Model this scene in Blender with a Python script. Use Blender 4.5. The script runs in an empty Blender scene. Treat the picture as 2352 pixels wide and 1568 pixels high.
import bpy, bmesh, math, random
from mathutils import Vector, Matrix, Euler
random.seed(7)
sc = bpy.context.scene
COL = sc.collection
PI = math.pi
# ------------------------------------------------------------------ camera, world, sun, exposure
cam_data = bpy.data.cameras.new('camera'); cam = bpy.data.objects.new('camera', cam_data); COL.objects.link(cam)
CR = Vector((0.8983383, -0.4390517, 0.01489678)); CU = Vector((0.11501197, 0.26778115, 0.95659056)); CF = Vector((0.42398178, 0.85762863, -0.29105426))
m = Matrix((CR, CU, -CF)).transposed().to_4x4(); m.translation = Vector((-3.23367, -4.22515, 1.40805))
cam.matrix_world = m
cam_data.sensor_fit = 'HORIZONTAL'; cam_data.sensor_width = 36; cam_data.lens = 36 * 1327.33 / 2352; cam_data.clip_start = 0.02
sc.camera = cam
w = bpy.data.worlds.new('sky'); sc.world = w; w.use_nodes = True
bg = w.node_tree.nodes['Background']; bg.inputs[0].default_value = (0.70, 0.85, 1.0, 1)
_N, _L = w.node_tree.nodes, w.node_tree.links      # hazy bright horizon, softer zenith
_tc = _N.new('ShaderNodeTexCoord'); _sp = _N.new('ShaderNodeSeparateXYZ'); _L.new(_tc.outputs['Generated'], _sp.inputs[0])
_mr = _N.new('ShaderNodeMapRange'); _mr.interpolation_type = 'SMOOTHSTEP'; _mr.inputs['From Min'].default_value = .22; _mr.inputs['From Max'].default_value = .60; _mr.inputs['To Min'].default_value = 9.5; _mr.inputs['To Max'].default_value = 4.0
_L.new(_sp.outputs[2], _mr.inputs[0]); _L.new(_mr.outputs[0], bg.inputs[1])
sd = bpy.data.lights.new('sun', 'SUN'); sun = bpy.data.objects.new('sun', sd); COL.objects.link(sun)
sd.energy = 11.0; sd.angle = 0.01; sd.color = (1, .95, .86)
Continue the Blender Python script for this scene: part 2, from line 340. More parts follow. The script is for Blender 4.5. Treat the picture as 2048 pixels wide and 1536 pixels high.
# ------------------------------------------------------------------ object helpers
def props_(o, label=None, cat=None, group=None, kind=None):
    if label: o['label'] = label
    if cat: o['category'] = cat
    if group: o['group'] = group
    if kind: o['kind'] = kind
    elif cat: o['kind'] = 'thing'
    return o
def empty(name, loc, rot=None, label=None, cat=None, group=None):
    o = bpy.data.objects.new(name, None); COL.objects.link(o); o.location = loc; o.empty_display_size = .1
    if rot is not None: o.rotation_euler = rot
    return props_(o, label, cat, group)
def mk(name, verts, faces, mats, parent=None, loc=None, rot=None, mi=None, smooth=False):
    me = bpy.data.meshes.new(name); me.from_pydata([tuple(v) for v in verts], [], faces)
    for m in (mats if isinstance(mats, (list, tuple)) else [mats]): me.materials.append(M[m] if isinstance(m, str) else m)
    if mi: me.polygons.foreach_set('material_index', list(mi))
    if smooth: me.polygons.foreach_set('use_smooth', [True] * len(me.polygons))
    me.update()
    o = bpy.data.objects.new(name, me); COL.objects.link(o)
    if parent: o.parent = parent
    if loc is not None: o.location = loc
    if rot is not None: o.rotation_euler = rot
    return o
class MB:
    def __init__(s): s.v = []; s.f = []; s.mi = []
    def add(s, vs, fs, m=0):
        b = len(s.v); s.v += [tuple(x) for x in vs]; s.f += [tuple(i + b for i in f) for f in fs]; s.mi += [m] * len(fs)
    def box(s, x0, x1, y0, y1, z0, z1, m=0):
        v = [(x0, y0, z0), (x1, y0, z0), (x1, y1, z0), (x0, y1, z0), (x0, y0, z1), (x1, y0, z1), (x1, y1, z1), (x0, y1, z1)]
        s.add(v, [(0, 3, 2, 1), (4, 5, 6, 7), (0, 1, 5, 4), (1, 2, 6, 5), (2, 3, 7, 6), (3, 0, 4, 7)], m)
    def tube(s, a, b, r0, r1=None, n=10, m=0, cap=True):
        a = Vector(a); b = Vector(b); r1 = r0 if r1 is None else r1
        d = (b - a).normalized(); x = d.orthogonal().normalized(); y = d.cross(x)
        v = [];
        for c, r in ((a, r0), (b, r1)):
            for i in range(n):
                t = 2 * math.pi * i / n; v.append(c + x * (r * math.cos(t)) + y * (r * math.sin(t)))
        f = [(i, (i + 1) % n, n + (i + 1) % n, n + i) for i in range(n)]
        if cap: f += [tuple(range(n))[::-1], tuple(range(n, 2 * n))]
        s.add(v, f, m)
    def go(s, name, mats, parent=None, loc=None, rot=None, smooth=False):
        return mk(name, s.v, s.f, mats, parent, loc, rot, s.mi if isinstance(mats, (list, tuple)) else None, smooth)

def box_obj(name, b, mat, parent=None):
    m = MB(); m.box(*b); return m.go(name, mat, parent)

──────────

Reproduce every entry shown above, precisely as it stands.

◆ **OUTPUT OF THE TASK**
Model this scene in Blender with a Python script. Use Blender 4.5. The script runs in an empty Blender scene. Treat the picture as 2352 pixels wide and 1568 pixels high.
import bpy, bmesh, math, random
from mathutils import Vector, Matrix, Euler
random.seed(7)
sc = bpy.context.scene
COL = sc.collection
PI = math.pi
# ------------------------------------------------------------------ camera, world, sun, exposure
cam_data = bpy.data.cameras.new('camera'); cam = bpy.data.objects.new('camera', cam_data); COL.objects.link(cam)
CR = Vector((0.8983383, -0.4390517, 0.01489678)); CU = Vector((0.11501197, 0.26778115, 0.95659056)); CF = Vector((0.42398178, 0.85762863, -0.29105426))
m = Matrix((CR, CU, -CF)).transposed().to_4x4(); m.translation = Vector((-3.23367, -4.22515, 1.40805))
cam.matrix_world = m
cam_data.sensor_fit = 'HORIZONTAL'; cam_data.sensor_width = 36; cam_data.lens = 36 * 1327.33 / 2352; cam_data.clip_start = 0.02
sc.camera = cam
w = bpy.data.worlds.new('sky'); sc.world = w; w.use_nodes = True
bg = w.node_tree.nodes['Background']; bg.inputs[0].default_value = (0.70, 0.85, 1.0, 1)
_N, _L = w.node_tree.nodes, w.node_tree.links      # hazy bright horizon, softer zenith
_tc = _N.new('ShaderNodeTexCoord'); _sp = _N.new('ShaderNodeSeparateXYZ'); _L.new(_tc.outputs['Generated'], _sp.inputs[0])
_mr = _N.new('ShaderNodeMapRange'); _mr.interpolation_type = 'SMOOTHSTEP'; _mr.inputs['From Min'].default_value = .22; _mr.inputs['From Max'].default_value = .60; _mr.inputs['To Min'].default_value = 9.5; _mr.inputs['To Max'].default_value = 4.0
_L.new(_sp.outputs[2], _mr.inputs[0]); _L.new(_mr.outputs[0], bg.inputs[1])
sd = bpy.data.lights.new('sun', 'SUN'); sun = bpy.data.objects.new('sun', sd); COL.objects.link(sun)
sd.energy = 11.0; sd.angle = 0.01; sd.color = (1, .95, .86)
Continue the Blender Python script for this scene: part 2, from line 340. More parts follow. The script is for Blender 4.5. Treat the picture as 2048 pixels wide and 1536 pixels high.
# ------------------------------------------------------------------ object helpers
def props_(o, label=None, cat=None, group=None, kind=None):
    if label: o['label'] = label
    if cat: o['category'] = cat
    if group: o['group'] = group
    if kind: o['kind'] = kind
    elif cat: o['kind'] = 'thing'
    return o
def empty(name, loc, rot=None, label=None, cat=None, group=None):
    o = bpy.data.objects.new(name, None); COL.objects.link(o); o.location = loc; o.empty_display_size = .1
    if rot is not None: o.rotation_euler = rot
    return props_(o, label, cat, group)
def mk(name, verts, faces, mats, parent=None, loc=None, rot=None, mi=None, smooth=False):
    me = bpy.data.meshes.new(name); me.from_pydata([tuple(v) for v in verts], [], faces)
    for m in (mats if isinstance(mats, (list, tuple)) else [mats]): me.materials.append(M[m] if isinstance(m, str) else m)
    if mi: me.polygons.foreach_set('material_index', list(mi))
    if smooth: me.polygons.foreach_set('use_smooth', [True] * len(me.polygons))
    me.update()
    o = bpy.data.objects.new(name, me); COL.objects.link(o)
    if parent: o.parent = parent
    if loc is not None: o.location = loc
    if rot is not None: o.rotation_euler = rot
    return o
class MB:
    def __init__(s): s.v = []; s.f = []; s.mi = []
    def add(s, vs, fs, m=0):
        b = len(s.v); s.v += [tuple(x) for x in vs]; s.f += [tuple(i + b for i in f) for f in fs]; s.mi += [m] * len(fs)
    def box(s, x0, x1, y0, y1, z0, z1, m=0):
        v = [(x0, y0, z0), (x1, y0, z0), (x1, y1, z0), (x0, y1, z0), (x0, y0, z1), (x1, y0, z1), (x1, y1, z1), (x0, y1, z1)]
        s.add(v, [(0, 3, 2, 1), (4, 5, 6, 7), (0, 1, 5, 4), (1, 2, 6, 5), (2, 3, 7, 6), (3, 0, 4, 7)], m)
    def tube(s, a, b, r0, r1=None, n=10, m=0, cap=True):
        a = Vector(a); b = Vector(b); r1 = r0 if r1 is None else r1
        d = (b - a).normalized(); x = d.orthogonal().normalized(); y = d.cross(x)
        v = [];
        for c, r in ((a, r0), (b, r1)):
            for i in range(n):
                t = 2 * math.pi * i / n; v.append(c + x * (r * math.cos(t)) + y * (r * math.sin(t)))
        f = [(i, (i + 1) % n, n + (i + 1) % n, n + i) for i in range(n)]
        if cap: f += [tuple(range(n))[::-1], tuple(range(n, 2 * n))]
        s.add(v, f, m)
    def go(s, name, mats, parent=None, loc=None, rot=None, smooth=False):
        return mk(name, s.v, s.f, mats, parent, loc, rot, s.mi if isinstance(mats, (list, tuple)) else None, smooth)

def box_obj(name, b, mat, parent=None):
    m = MB(); m.box(*b); return m.go(name, mat, parent)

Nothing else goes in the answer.